There is no way Ukraine accepts any deal that does not include security guarantees. The risk of Russia regrouping and attacking again in the near future is just too high.

I am not sure what these mythical security guarantees should be. They can be anything including ineffective guarantees for South Vietnam ("respond with full force" by Nixon) which broke within months of enacting them. Or as in case of Afghanistan, where USA simply withdrew the guarantees and just asked Taliban to behave for 14 months needed to abandon their security partner.

I am not sure why either of those scenarios cannot happen at any time. Especially if there will be multiple countries doing that - e.g. USA, France, Germany and UK being the security partner. I can imagine a new US administration asking Ukraine for mineral resources rights in exchange of guarantees in 2029 and when denied, they will just say they are withdrawing them in 2 years or some such leaving everything up to France and UK and other countries who may do their traditional Munich Agreement solution to unwanted security guarantees.

It seems realistic to me, which of course is different from stating that it's true.
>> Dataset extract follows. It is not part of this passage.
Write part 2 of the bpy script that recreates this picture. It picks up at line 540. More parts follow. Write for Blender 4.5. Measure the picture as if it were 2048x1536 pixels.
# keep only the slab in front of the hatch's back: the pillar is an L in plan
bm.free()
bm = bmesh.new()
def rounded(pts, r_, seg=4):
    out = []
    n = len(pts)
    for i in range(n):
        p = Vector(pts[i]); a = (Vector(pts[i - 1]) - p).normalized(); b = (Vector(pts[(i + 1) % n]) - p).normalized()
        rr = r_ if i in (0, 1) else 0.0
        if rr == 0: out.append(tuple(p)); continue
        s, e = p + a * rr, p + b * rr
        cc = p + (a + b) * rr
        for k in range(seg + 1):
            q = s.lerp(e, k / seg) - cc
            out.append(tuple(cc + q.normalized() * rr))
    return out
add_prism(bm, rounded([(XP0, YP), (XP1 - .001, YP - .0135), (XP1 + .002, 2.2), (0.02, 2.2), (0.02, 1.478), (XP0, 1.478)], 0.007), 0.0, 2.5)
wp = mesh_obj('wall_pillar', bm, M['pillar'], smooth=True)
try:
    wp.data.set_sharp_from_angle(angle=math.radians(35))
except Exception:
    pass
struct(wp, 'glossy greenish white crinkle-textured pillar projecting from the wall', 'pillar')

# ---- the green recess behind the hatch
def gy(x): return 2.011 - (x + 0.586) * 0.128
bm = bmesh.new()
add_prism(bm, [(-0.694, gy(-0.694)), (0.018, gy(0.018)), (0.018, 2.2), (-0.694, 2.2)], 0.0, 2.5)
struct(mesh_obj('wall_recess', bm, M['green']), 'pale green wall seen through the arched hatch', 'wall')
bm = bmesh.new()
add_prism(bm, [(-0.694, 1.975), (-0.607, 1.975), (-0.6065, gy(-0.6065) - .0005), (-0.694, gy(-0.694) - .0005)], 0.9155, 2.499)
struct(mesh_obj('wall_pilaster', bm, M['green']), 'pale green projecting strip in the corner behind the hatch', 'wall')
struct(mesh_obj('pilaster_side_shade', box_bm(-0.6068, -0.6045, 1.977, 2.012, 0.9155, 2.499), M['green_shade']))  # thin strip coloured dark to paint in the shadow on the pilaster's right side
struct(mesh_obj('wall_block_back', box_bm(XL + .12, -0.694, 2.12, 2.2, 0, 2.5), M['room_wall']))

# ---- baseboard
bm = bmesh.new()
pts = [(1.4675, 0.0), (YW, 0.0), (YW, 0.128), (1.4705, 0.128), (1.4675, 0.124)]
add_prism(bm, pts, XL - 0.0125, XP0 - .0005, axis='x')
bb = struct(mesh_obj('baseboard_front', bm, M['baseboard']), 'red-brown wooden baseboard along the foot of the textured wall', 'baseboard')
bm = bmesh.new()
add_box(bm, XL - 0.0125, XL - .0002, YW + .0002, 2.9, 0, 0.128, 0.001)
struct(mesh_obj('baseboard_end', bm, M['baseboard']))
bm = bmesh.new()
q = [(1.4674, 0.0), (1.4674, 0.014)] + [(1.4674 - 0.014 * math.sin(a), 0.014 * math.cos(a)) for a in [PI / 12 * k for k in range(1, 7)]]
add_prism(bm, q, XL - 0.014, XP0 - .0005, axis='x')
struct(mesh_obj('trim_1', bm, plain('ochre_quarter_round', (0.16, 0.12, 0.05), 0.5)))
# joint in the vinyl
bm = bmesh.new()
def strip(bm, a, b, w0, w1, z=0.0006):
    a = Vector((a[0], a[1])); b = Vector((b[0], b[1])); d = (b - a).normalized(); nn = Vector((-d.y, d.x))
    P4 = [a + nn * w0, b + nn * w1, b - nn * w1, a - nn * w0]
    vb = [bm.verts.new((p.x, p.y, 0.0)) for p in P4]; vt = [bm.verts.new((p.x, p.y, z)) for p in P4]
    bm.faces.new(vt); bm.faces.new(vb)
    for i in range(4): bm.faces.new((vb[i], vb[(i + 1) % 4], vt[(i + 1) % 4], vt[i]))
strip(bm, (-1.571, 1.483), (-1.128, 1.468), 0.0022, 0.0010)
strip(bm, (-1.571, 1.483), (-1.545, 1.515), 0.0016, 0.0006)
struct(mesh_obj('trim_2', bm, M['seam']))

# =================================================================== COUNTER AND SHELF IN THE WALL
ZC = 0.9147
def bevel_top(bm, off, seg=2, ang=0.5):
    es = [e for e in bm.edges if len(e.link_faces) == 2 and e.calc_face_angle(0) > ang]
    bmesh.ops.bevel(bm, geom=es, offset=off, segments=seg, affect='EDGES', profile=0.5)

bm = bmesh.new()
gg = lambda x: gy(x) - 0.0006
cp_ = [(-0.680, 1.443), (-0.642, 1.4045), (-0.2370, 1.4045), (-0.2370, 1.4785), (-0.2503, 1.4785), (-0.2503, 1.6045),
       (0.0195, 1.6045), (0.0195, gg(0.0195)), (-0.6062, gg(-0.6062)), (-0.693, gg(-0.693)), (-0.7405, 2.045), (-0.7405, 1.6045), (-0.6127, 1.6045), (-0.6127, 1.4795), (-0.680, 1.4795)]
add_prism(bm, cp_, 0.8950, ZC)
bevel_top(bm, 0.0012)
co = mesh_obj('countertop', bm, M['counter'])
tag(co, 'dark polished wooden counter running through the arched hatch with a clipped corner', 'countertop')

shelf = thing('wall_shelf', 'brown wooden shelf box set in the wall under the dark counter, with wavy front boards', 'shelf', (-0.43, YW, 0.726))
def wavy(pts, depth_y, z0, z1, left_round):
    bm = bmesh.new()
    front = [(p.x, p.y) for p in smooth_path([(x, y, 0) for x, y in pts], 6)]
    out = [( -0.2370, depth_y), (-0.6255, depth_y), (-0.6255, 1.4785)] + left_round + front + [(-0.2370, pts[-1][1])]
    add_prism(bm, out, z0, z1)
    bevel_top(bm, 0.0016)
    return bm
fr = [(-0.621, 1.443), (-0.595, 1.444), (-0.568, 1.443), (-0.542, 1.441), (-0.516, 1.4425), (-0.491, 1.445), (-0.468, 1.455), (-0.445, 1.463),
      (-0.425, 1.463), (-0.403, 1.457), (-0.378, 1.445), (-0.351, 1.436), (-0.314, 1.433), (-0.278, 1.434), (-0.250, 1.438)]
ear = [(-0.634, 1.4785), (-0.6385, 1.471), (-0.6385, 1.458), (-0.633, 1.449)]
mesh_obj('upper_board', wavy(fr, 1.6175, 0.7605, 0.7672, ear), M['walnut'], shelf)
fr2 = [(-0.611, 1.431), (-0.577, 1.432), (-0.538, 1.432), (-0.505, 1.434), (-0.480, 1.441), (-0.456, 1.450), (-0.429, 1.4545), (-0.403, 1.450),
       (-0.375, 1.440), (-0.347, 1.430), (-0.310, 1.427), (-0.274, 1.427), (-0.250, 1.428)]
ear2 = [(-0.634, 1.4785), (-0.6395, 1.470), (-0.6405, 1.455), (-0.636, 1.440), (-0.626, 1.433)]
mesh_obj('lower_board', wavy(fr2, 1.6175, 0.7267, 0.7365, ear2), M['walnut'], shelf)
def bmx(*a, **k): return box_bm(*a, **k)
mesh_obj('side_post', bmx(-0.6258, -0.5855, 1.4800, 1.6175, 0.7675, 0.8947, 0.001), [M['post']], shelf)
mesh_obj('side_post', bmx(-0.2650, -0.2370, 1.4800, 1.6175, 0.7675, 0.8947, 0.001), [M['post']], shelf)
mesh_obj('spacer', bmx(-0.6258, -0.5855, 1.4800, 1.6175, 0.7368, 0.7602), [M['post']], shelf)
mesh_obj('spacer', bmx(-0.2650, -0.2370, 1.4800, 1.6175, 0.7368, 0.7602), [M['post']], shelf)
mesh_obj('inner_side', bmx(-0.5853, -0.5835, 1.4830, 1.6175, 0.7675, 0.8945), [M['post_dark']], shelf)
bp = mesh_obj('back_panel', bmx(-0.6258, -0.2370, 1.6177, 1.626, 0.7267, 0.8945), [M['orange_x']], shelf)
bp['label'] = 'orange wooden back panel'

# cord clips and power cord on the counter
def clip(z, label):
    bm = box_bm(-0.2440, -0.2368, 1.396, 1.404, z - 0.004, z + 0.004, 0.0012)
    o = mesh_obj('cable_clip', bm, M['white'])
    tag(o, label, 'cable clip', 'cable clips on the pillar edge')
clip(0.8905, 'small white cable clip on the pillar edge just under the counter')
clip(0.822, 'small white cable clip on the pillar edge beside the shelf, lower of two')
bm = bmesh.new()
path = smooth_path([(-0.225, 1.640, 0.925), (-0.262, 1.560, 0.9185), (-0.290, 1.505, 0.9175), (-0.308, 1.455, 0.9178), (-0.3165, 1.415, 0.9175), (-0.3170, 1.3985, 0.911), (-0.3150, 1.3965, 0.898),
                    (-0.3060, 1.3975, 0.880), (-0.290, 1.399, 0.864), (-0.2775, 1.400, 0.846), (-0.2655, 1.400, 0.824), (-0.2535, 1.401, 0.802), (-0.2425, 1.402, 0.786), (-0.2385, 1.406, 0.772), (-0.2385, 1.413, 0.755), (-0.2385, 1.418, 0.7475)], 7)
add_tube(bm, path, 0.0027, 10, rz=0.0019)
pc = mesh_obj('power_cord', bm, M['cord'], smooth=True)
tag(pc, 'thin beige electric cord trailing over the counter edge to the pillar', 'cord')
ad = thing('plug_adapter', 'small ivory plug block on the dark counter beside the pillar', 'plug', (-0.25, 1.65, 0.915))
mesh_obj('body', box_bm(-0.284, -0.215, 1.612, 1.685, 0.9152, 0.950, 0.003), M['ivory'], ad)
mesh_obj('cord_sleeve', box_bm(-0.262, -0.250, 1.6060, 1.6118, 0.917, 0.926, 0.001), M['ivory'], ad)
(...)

Apologies, I meant that I don't think they'll realistically be the final terms Ukraine accepts absent a big change in the battlefield situation (and the lack of that is why we're here) or a loss of European support. Terms like that have a lot of Russian hopium baked in - especially seeing as that's pretty much the list Russia put forwards when they were stalling negotiations by being way too optimistic. I do however think it's realistic that that's a list of things Russia would like and could possibly sell internally if accepted.

Yeah, there's no way of getting reliable information anymore, so it's all going to be seen in retrospect.